Claim preperation costs: are these claimable?
A question which is often asked, is whether a contractor can claim back the cost of preparing its contractual claims under the terms of a construction contract. Unless there is an express term permitting this, the answer is generally no. In certain very limited circumstances, however, it may be possible.
The SCL Delay and Disruption protocol (second edition) 2017, Guidance Part C, Article 3, addresses this as follows:
“Most construction contracts provide that the Contractor may only recover the cost, loss and/or expense it has actually incurred and that this be demonstrated or proved by documentary evidence. The Contractor should not be entitled to additional costs for the preparation of that information, unless it can show that it has been put to additional cost as a result of unreasonable actions or inactions of the CA [contract administrator] in dealing with the Contractor’s claim.” [Emphasis added]
A number of the employer risk events, which entitle a contractor to make a claim in terms of a construction contract (such as late delivery of drawings and information) could also constitute a breach of contract [Hudson’s Building and Engineering Contracts (eleventh edition) states at paragraph 4.180]. Under the common law, damages for breach of contract are not intended to compensate the innocent party for loss, but to put that party in the position it would have been in if the contract had been properly performed [Victoria Falls and Transvaal Power Co Ltd v Consolidated Langlaagte Mines Ltd 1915 AD 1 22]. Such damages must flow naturally and generally from the kind of breach that has been committed [Holmdene Brickworks (Pty) Ltd v Roberts Construction Co Ltd 1977 (3) SA 670 (A)].
As stated in the SCL Delay and Disruption Protocol, claim preparation costs are generally considered to be nothing more than the cost of complying with the provisions of the contract. If, however, it could be shown that an employer or its agent (such as the engineer or project manager) acted unreasonably, or were in breach of contract, from which unreasonable action or breach, claim preparation costs can be said to flow, naturally and generally, it may be possible to claim back these costs.
Although this issue does not appear to have been considered in the South African courts, it has been addressed in the Technology and Construction Court in the matter of Walter Lilly & Company Limited v Giles Patrick Cyril Mackay and DMW Developments Limited [2012] EWHC 1773 (TCC). Mr Justice Akenhead found that the costs of preparing a claim were claimable, either in terms of the relevant contract provisions or by way of a damages claim for breach of contract.

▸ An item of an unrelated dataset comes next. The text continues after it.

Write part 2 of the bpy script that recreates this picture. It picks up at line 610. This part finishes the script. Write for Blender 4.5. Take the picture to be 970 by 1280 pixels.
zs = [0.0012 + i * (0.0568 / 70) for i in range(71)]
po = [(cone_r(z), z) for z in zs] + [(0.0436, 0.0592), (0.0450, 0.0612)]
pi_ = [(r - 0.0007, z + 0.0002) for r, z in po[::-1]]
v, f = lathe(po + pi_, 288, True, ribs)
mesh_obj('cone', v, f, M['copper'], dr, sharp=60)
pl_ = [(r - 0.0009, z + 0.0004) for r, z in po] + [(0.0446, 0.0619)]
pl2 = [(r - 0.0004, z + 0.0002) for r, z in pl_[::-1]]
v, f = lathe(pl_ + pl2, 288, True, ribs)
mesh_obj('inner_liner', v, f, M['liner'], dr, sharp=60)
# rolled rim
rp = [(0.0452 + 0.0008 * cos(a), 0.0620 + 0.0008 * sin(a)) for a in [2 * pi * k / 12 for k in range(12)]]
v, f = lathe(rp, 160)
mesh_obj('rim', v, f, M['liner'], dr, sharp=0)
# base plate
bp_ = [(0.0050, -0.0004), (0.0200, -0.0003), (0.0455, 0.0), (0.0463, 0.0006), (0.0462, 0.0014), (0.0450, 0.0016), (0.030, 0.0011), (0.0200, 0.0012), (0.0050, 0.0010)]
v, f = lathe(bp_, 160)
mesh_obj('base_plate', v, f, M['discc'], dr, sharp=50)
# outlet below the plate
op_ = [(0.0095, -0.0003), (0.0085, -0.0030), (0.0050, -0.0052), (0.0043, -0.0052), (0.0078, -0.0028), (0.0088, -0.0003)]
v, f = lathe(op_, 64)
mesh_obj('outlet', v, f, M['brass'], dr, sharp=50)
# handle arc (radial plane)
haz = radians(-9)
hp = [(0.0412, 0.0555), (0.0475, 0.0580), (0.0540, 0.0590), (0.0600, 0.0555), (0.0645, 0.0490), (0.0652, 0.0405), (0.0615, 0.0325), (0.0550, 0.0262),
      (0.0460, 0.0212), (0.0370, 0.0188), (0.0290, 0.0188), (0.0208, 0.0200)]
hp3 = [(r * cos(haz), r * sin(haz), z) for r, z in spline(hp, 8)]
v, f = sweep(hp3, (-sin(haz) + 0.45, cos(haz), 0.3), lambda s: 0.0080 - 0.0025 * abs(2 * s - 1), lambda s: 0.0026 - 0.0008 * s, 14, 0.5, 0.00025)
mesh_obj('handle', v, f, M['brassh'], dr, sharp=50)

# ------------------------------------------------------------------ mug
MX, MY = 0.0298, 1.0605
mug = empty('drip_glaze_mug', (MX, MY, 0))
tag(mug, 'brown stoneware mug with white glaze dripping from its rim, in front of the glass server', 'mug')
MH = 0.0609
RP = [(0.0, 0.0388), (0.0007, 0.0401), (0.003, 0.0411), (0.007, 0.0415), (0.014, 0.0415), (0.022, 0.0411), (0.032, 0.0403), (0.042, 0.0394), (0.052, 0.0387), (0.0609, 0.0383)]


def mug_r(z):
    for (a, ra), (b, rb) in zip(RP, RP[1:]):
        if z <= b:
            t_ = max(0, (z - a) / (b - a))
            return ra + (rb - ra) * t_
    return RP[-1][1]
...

It is, however, important to note that, in this matter, Mr. Mackay (the owner or employer) had been particularly obstructive during the course of the project, which may well have swayed the court in favour of Walter Lilly (the contractor). It will be necessary to demonstrate that the actions of the employer/engineer in a particular instance were so unreasonable, and far removed from the normal manner in which their projects are managed, as to result in a cost far beyond what could have been envisaged at tender stage. This is a factual enquiry.
It would, further, be important to keep the appropriate records, demonstrating which time of the contractor’s own staff and/or resources were dedicated or incurred as a result of the breach.